Several paintings at the auction fetched extraordinary prices, and in many cases the art sold for 10 times the”official estimates.”Christie’s of London, which is conducting the auction without fee, acknowledged it set the estimates on the low side to attract buyers.

An oil-on-canvas painting of flowers by 17th-century French artist Abraham Mignon topped $1 million. It was bought by an anonymous buyer in New York who was said to be dedicating the painting to an Israeli university. Another Mignon painting sold for $516,000.


Other work, by artists Pietro Di Francesco Degli Orioli, Abraham Brueghel, and Mattheus Von Helmont, fetched well over $100,000 each.”There are some high-quality pieces here that have been well-preserved,”said Fernando Gergallo, a Rome art dealer.”But a lot of it is out of my range.” Gergallo started bidding on an oil-on-wood painting of the Madonna by Orioli, and was prepared to pay up to $80,000. It went for $220,000.”These benefit auctions do have an effect because the prices will go higher than at a normal auction,”said Klaus Spindler, a furniture dealer from Munich.

Several dealers said they attended the auction primarily as spectators.”I think this is a wonderful occasion for getting in touch with the past,”said Drew Baker of London.”It’s a living history.” But he said that few dealers, himself included, would bid on pieces for”sentimental”or emotional reasons.”It’s a business decision. If I buy something here it’s because of its intrinsic value and not because it belonged to a victim of the Holocaust.” Yonjky Widjaya, an art collector from Jakarta, said he had no idea that the auction was a benefit.”I came because it’s affordable,”he said before the sale got under way.

For others, the auction carries far more meaning. The government hopes the sale will help heal deep wounds that remain from World War II. Many Jewish leaders see it as just and overdue reparation for war crimes.

For Christie’s the sale could yield good publicity. Some dealers said the auction house was clearly hoping to benefit from the positive afterglow the sale would engender.

Christie’s usually earns 15 percent on all sales, and an additional 10 percent on sales above $80,000.”You can’t buy this kind of publicity,”Baker said.

The auction comes as some European governments are wrestling with their deceitful behavior during the war years and amid a resurgence across Europe of populist, right-wing politicians, particularly in Austria, France and Italy.


The Swiss government, which signed a neutrality pact during the war, has seen its image tainted by evidence that it bought from the Nazis gold that was looted from Jews. Swiss researchers also have uncovered evidence that their countrymen made secret pacts with East European countries after the war in which dormant bank accounts belonging to Jews were used to compensate Swiss businesses whose assets had been seized in Poland, Hungary, Bulgaria, Romania and the former Yugoslavia.

In Austria, the government has had a mixed record with regard to righting the wrongs of history. In 1988, it acknowledged that it had been part of the driving force behind the Holocaust.

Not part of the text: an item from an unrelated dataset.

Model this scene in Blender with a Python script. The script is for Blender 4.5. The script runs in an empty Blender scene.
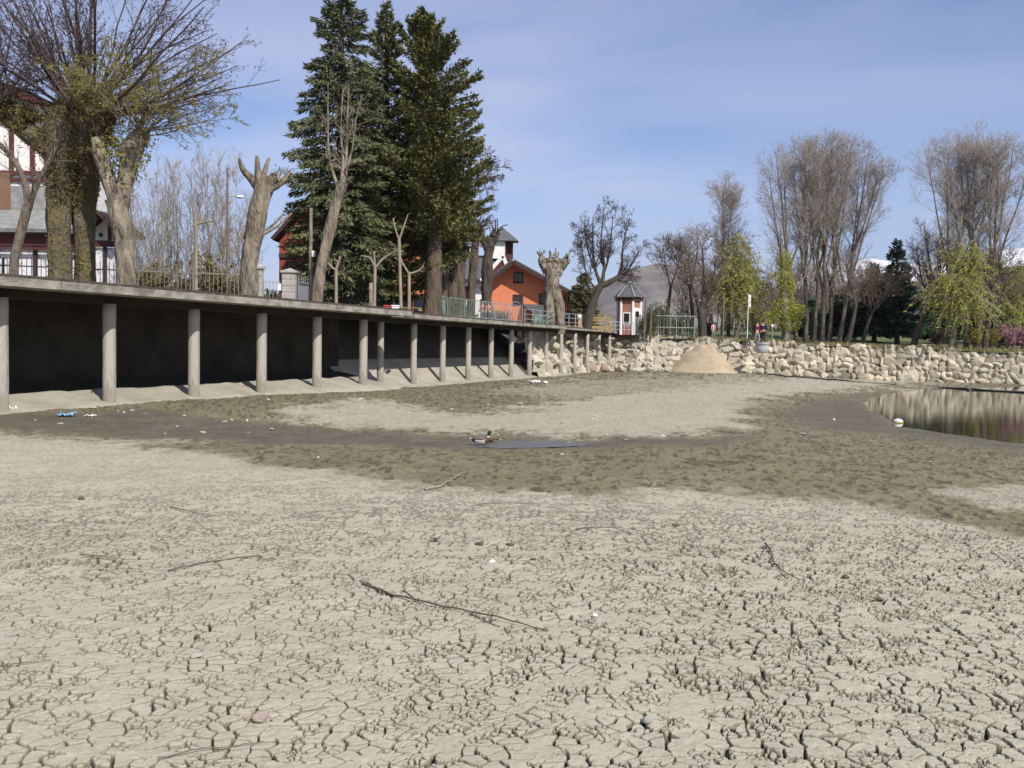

But Grosz and others say Austrians by and large remain steadfast that they were”victims”and not perpetrators of the ethnic purge.

He points to the rising fortunes of Austria’s anti-immigrant Freedom Party, which captured 27 percent of the vote in European parliament elections earlier this month. Its leader, Joerg Haider, has expressed esteem for veterans of the Nazi secret police.

When asked why it took the government decades to resolve the art property issue, Grosz, 71, said,”because the powers that be in Austria kind of figured it belonged to them. After all, they had lost houses by bombings, fathers by shooting and so on. And there was heirless property. So why should anyone take the initiative in a country that had its state victimized? Austria was under the understanding that it was the first victim of the war.” But the auction of stolen treasures has focused world attention on the fact that Austrians were among the most fervent supporters of Hitler’s ruthless regime.

The last stroke of the auctioneer’s gavel may bring some sort of closure to Holocaust survivors like Fran Laufer, it may also allow Austria to emerge from decades of guilt and denial.”Now,”Grosz said,”they want to get rid of a burden.”